It is about time to talk about incommensurability...
This graph is the all too well known externality graph (classic example is Mas-Colell, Whinston and Green, 1995). In this case h constitutes a negative external effect for individual 2 (created by individual 1), who would experience negative net effect of h for all h>0. The competitive equilibrium would be h*, where individual 1 would inconsiderately create as much of h until his marginal benefits would equal the marginal costs. The optimal externality level however would be h°, where individual 1 & 2 would think as one and maximize "social welfare".
The troubling part is that there is evident way to evaluate h. Here I would like to consider the incommensurability of externalities, i.e. the lack of common standard for measuring a lot of this stuff.
One real example could be the noise externality... If my flatmate listens to loud music and I get annoyed from time to time, there must be a way to figure out a solution with this excellent theory. Of course, it's a Coase problem - one needs to know who possesses the property rights. It needn't be me - the victim of noise externality. I could have well said when I moved in: "I don't mind load music". I might as well like it from time to time, just sometimes I get upset about it (i.e. my marginal utility ain't that perfect exponential curve).

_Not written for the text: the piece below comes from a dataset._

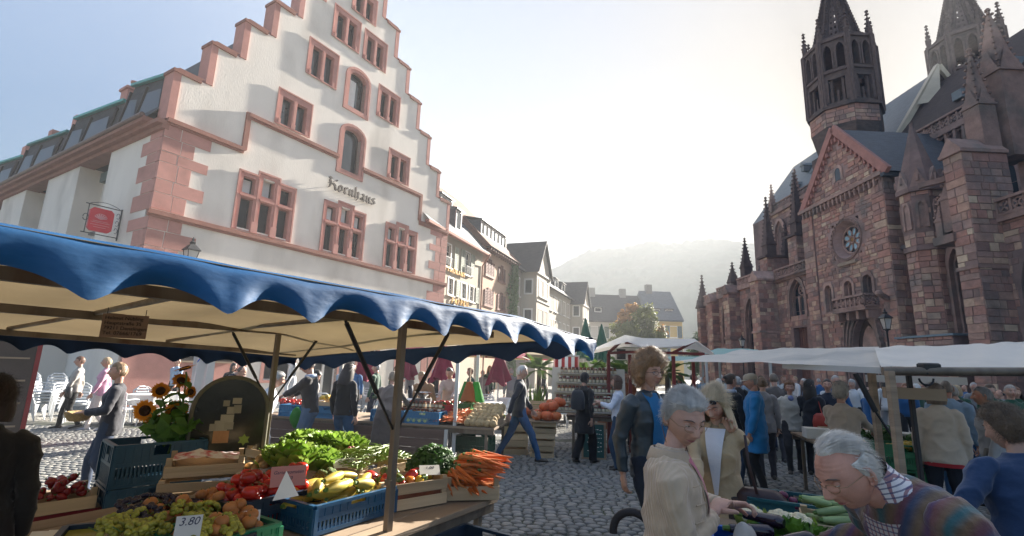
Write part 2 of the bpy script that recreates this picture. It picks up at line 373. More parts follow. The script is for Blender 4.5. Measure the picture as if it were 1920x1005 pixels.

So if it's really about Coase and the property rights lie on the other side, I could make "a transfer" to my flatmate (money, chocolate, washing dishes?!) in order for him to regulate the volume of music to a level that I would find acceptable and he would submit to after having received my appealing transfer. At this point it sounds quite nonsensical...
It is just not so natural to find a solution even if we had allocated property rights and could bargain about the process. What is that thing - that measure of noise that we would both appreciate in the circumstances?

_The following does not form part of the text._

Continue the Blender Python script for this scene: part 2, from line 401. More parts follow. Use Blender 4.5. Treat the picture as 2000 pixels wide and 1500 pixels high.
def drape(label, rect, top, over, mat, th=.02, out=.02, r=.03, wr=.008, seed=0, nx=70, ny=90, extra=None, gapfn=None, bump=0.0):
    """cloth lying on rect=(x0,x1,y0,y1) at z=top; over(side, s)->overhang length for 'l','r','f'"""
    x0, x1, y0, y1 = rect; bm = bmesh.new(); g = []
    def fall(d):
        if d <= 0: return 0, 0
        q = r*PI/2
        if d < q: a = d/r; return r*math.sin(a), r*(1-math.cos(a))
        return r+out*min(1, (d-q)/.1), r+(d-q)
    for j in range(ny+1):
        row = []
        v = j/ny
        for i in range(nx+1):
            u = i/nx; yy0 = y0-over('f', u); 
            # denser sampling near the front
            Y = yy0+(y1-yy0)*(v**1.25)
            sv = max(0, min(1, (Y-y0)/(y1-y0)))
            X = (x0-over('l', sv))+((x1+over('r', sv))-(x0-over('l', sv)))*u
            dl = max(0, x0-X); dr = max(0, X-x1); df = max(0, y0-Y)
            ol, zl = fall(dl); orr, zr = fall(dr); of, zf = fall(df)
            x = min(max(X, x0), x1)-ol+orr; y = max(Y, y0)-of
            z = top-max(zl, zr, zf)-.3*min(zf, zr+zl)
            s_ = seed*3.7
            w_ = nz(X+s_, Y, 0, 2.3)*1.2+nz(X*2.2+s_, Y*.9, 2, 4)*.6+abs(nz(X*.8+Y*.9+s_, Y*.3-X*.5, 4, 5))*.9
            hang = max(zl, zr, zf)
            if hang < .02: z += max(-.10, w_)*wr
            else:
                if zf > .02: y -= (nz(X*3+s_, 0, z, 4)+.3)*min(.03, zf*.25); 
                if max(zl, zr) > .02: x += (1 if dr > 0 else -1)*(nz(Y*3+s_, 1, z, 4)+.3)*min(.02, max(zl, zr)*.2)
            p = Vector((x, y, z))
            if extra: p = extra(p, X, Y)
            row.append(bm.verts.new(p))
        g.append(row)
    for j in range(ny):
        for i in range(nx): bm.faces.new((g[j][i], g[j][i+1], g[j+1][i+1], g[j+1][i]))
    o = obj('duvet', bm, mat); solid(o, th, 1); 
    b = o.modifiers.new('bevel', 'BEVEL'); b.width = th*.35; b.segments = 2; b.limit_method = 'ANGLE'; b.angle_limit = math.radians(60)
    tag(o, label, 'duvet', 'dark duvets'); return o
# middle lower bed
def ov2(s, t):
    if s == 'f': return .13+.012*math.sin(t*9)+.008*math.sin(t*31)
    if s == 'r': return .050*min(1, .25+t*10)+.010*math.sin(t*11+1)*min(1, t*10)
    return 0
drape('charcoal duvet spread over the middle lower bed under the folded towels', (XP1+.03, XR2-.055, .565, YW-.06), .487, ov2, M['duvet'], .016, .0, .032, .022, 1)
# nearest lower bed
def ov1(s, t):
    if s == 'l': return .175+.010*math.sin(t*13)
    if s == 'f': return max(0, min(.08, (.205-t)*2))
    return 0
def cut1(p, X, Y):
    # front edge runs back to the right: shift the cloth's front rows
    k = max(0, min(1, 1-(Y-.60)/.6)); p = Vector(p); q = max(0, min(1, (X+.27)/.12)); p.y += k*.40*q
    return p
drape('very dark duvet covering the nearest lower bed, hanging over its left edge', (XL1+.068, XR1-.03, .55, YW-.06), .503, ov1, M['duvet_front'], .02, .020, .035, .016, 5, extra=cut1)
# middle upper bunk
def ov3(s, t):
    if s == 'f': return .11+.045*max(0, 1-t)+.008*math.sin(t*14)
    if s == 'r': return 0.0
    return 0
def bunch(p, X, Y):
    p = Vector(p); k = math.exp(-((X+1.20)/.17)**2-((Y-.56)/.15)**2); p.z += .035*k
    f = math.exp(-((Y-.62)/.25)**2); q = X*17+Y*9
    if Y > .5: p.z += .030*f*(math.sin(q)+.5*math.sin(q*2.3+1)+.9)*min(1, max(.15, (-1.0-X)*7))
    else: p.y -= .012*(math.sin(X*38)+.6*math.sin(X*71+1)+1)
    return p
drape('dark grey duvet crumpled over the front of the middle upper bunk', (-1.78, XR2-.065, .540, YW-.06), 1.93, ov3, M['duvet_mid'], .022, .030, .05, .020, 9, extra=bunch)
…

"The value of a single commodity, the linen, for example, is now expressed in terms of numberless other elements of the world of commodities..."
Nobody could say it more beautiful than Marx, the value form is just an endless chain of equal values that mirror each other...
There are indeed quite many things to ponder about in this classic situation... maybe ethics play a role too, since my flatmate would turn the volume down if he knows it's disturbing and because all other flatmates think it's annoying at some point (kind of moral suasion argument).
There is much more to real life situations than economic theory, indeed.